Directions - Every line of the listing must be reproduced as it stands. Leave the images behind.

————

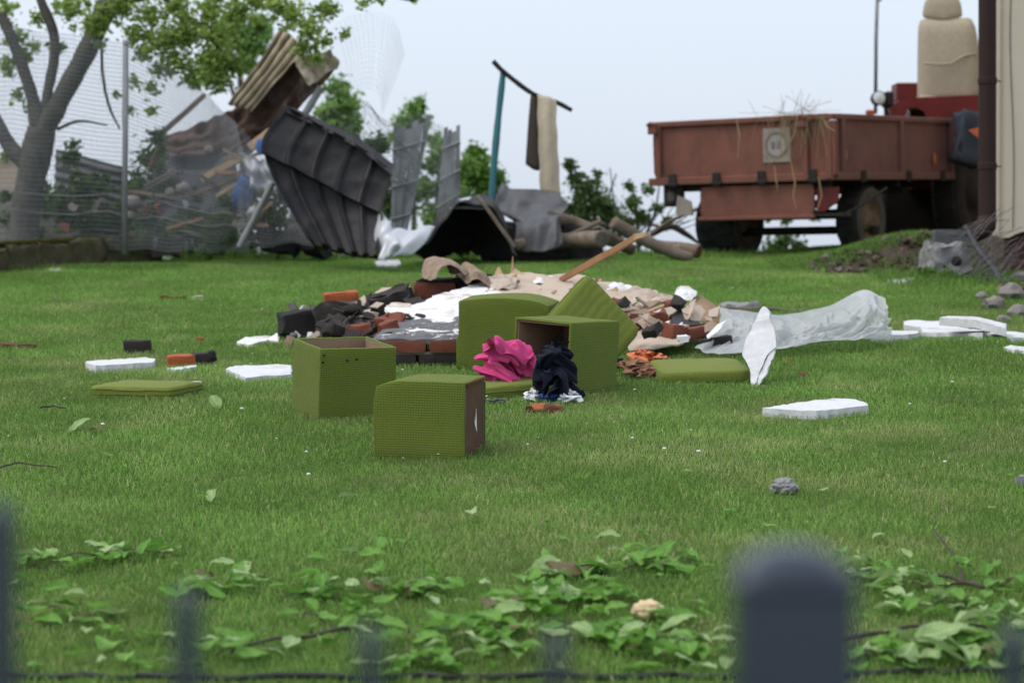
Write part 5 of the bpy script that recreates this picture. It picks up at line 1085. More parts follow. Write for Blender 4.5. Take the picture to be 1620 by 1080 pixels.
crumple('board_sheet', 'beige board sheet hanging down right of the propped cushion', [[(930, 462, 15.4), (965, 462, 15.4), (1000, 466, 15.4)], [(940, 495, 15.0), (968, 495, 15.0), (992, 498, 15.0)], [(955, 530, 14.6), (975, 534, 14.5), (988, 528, 14.6)]], 'gyps', 'plasterboard', .012, 4, .01, 16, 20, 5)
crumple('board_sheet', 'lower pinkish beige board lying in front of the red bricks', [[(1000, 520, 15.0), (1040, 508, 15.1), (1085, 518, 14.9)], [(992, 540, 14.4), (1040, 534, 14.4), (1092, 535, 14.4)], [(996, 556, 14.2), (1035, 552, 14.1), (1080, 545, 14.2)]], 'gyps', 'plasterboard', .016, 5, .01, 20, 14, 7)
rr_ = random.Random(21)
for i, (px, py, w_, h_, Y, lb) in enumerate(((792, 448, 46, 22, 15.6, 'torn cream card flap at the left of the beige board'), (778, 466, 40, 14, 15.3, 'white torn card just behind the large closed box'), (1010, 466, 60, 20, 15.5, 'crumpled cream paper layer at the right of the beige board'), (1040, 474, 56, 18, 15.4, 'white and cream torn paper above the dark glossy plate'), (975, 456, 50, 14, 15.8, 'torn beige paper fold along the pile ridge'), (1000, 486, 42, 18, 15.2, 'cream paper wad under the torn layers'), (1085, 464, 30, 22, 15.5, 'white curled paper at the right peak of the rubble'), (855, 445, 30, 10, 15.9, 'small brown curled card on the beige board'), (1015, 500, 34, 16, 14.9, 'cream plaster wad above the red bricks'))):
    k = 1; x0, y0_ = px - w_ / 2, py - h_ / 2; s1 = rr_.uniform(-6, 6)
    crumple('torn_paper', lb, [[(x0, y0_ + 5, Y + .25), (px, y0_ - 1, Y + .3), (x0 + w_, y0_ + 6 + s1 * .4, Y + .2)], [(x0 - 2, py + 1, Y), (px, py - 3, Y), (x0 + w_ + 2, py + 2, Y)], [(x0 + 5, y0_ + h_, Y - .1), (px, y0_ + h_ - 2, Y - .15), (x0 + w_ - 4, y0_ + h_ + 1, Y - .1)]], 'paper' if i % 3 != 1 and i != 6 else 'plaster', 'torn paper', .035, 9, .004, 18, 12, i + 20)
plate('dark_plate', 'dark glossy plate tilted at the right end of the rubble', [(1048, 480, 15.2), (1070, 470, 15.3), (1098, 498, 15.0), (1112, 516, 14.7), (1066, 524, 14.5), (1062, 500, 14.9)], .02, 'darkmetal', 'plate', .004, 8)
crumple('cardboard', 'bent brown cardboard at the right end of the rubble', [[(1092, 472, 15.6), (1110, 470, 15.6), (1130, 482, 15.5)], [(1098, 490, 15.2), (1120, 490, 15.2), (1140, 502, 15.2)], [(1118, 516, 14.9), (1130, 520, 14.8), (1143, 520, 14.9)]], 'card', 'cardboard', .015, 5, .006, 14, 14, 9)
plate('plaster_sheet', 'upright white plaster shard among the red bricks on the right', [(1034, 494, 14.9), (1048, 486, 15.0), (1058, 500, 14.85), (1060, 522, 14.6), (1052, 530, 14.5), (1036, 526, 14.5), (1028, 512, 14.7)], .016, 'plaster', 'plaster sheet', .006, 9)
lump('char_frame', 'dark charred strip bordering the glossy plate', 1085, 519, 14.55, 'char', (0, -6, 10), (.30, .05, .035), .008, 40, 4)
brick('dark red brick beside the hanging beige board', 1002, 508, 14.8, 'brick', (4, 4, 40), (.16, .12, .10), .006, 41)
brick('red brick below the dark glossy plate', 1100, 526, 14.5, 'brick', (0, -8, 14), (.25, .12, .075), .005, 42)
brick('orange-red brick end at the foot of the white shard', 1066, 524, 14.4, 'brick', (8, 6, 40), (.13, .11, .09), .006, 43)
brick('dark brick half hidden by the plastic sheet', 1130, 540, 14.3, 'sootbrick', (0, -8, 10), (.20, .12, .05), .006, 44)
lump('stone', 'white rubble stone in front of the red brick', 1078, 536, 14.1, 'plaster', (0, 0, 20), (.06, .05, .04), .01, 45, 3, 'stone')
pb_ = emp('plank', 'long splintered plank sticking up to the right from the rubble', 'plank', pt(895, 440, 15.9))
g = G(); a, b = pt(886, 443, 15.9), pt(1010, 374, 15.4); d = b - a; z_ = d.normalized(); x_ = z_.cross(Vector((0, -1, .3))).normalized(); y_ = z_.cross(x_)
g.rough((a + b) / 2, (.042, .025, d.length), Matrix((x_, y_, z_)).transposed(), 5, .004, 3, 8); ob('board', g, 'wood', pb_)
g = G(); g.rough(b + d.normalized() * .02, (.034, .02, .10), Matrix((x_, y_, z_)).transposed() @ eul(0, 12, 0), 4, .007, 5, 14); ob('splintered_end', g, 'palewood', pb_)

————

Response below -
Write part 5 of the bpy script that recreates this picture. It picks up at line 1085. More parts follow. Write for Blender 4.5. Take the picture to be 1620 by 1080 pixels.
crumple('board_sheet', 'beige board sheet hanging down right of the propped cushion', [[(930, 462, 15.4), (965, 462, 15.4), (1000, 466, 15.4)], [(940, 495, 15.0), (968, 495, 15.0), (992, 498, 15.0)], [(955, 530, 14.6), (975, 534, 14.5), (988, 528, 14.6)]], 'gyps', 'plasterboard', .012, 4, .01, 16, 20, 5)
crumple('board_sheet', 'lower pinkish beige board lying in front of the red bricks', [[(1000, 520, 15.0), (1040, 508, 15.1), (1085, 518, 14.9)], [(992, 540, 14.4), (1040, 534, 14.4), (1092, 535, 14.4)], [(996, 556, 14.2), (1035, 552, 14.1), (1080, 545, 14.2)]], 'gyps', 'plasterboard', .016, 5, .01, 20, 14, 7)
rr_ = random.Random(21)
for i, (px, py, w_, h_, Y, lb) in enumerate(((792, 448, 46, 22, 15.6, 'torn cream card flap at the left of the beige board'), (778, 466, 40, 14, 15.3, 'white torn card just behind the large closed box'), (1010, 466, 60, 20, 15.5, 'crumpled cream paper layer at the right of the beige board'), (1040, 474, 56, 18, 15.4, 'white and cream torn paper above the dark glossy plate'), (975, 456, 50, 14, 15.8, 'torn beige paper fold along the pile ridge'), (1000, 486, 42, 18, 15.2, 'cream paper wad under the torn layers'), (1085, 464, 30, 22, 15.5, 'white curled paper at the right peak of the rubble'), (855, 445, 30, 10, 15.9, 'small brown curled card on the beige board'), (1015, 500, 34, 16, 14.9, 'cream plaster wad above the red bricks'))):
    k = 1; x0, y0_ = px - w_ / 2, py - h_ / 2; s1 = rr_.uniform(-6, 6)
    crumple('torn_paper', lb, [[(x0, y0_ + 5, Y + .25), (px, y0_ - 1, Y + .3), (x0 + w_, y0_ + 6 + s1 * .4, Y + .2)], [(x0 - 2, py + 1, Y), (px, py - 3, Y), (x0 + w_ + 2, py + 2, Y)], [(x0 + 5, y0_ + h_, Y - .1), (px, y0_ + h_ - 2, Y - .15), (x0 + w_ - 4, y0_ + h_ + 1, Y - .1)]], 'paper' if i % 3 != 1 and i != 6 else 'plaster', 'torn paper', .035, 9, .004, 18, 12, i + 20)
plate('dark_plate', 'dark glossy plate tilted at the right end of the rubble', [(1048, 480, 15.2), (1070, 470, 15.3), (1098, 498, 15.0), (1112, 516, 14.7), (1066, 524, 14.5), (1062, 500, 14.9)], .02, 'darkmetal', 'plate', .004, 8)
crumple('cardboard', 'bent brown cardboard at the right end of the rubble', [[(1092, 472, 15.6), (1110, 470, 15.6), (1130, 482, 15.5)], [(1098, 490, 15.2), (1120, 490, 15.2), (1140, 502, 15.2)], [(1118, 516, 14.9), (1130, 520, 14.8), (1143, 520, 14.9)]], 'card', 'cardboard', .015, 5, .006, 14, 14, 9)
plate('plaster_sheet', 'upright white plaster shard among the red bricks on the right', [(1034, 494, 14.9), (1048, 486, 15.0), (1058, 500, 14.85), (1060, 522, 14.6), (1052, 530, 14.5), (1036, 526, 14.5), (1028, 512, 14.7)], .016, 'plaster', 'plaster sheet', .006, 9)
lump('char_frame', 'dark charred strip bordering the glossy plate', 1085, 519, 14.55, 'char', (0, -6, 10), (.30, .05, .035), .008, 40, 4)
brick('dark red brick beside the hanging beige board', 1002, 508, 14.8, 'brick', (4, 4, 40), (.16, .12, .10), .006, 41)
brick('red brick below the dark glossy plate', 1100, 526, 14.5, 'brick', (0, -8, 14), (.25, .12, .075), .005, 42)
brick('orange-red brick end at the foot of the white shard', 1066, 524, 14.4, 'brick', (8, 6, 40), (.13, .11, .09), .006, 43)
brick('dark brick half hidden by the plastic sheet', 1130, 540, 14.3, 'sootbrick', (0, -8, 10), (.20, .12, .05), .006, 44)
lump('stone', 'white rubble stone in front of the red brick', 1078, 536, 14.1, 'plaster', (0, 0, 20), (.06, .05, .04), .01, 45, 3, 'stone')
pb_ = emp('plank', 'long splintered plank sticking up to the right from the rubble', 'plank', pt(895, 440, 15.9))
g = G(); a, b = pt(886, 443, 15.9), pt(1010, 374, 15.4); d = b - a; z_ = d.normalized(); x_ = z_.cross(Vector((0, -1, .3))).normalized(); y_ = z_.cross(x_)
g.rough((a + b) / 2, (.042, .025, d.length), Matrix((x_, y_, z_)).transposed(), 5, .004, 3, 8); ob('board', g, 'wood', pb_)
g = G(); g.rough(b + d.normalized() * .02, (.034, .02, .10), Matrix((x_, y_, z_)).transposed() @ eul(0, 12, 0), 4, .007, 5, 14); ob('splintered_end', g, 'palewood', pb_)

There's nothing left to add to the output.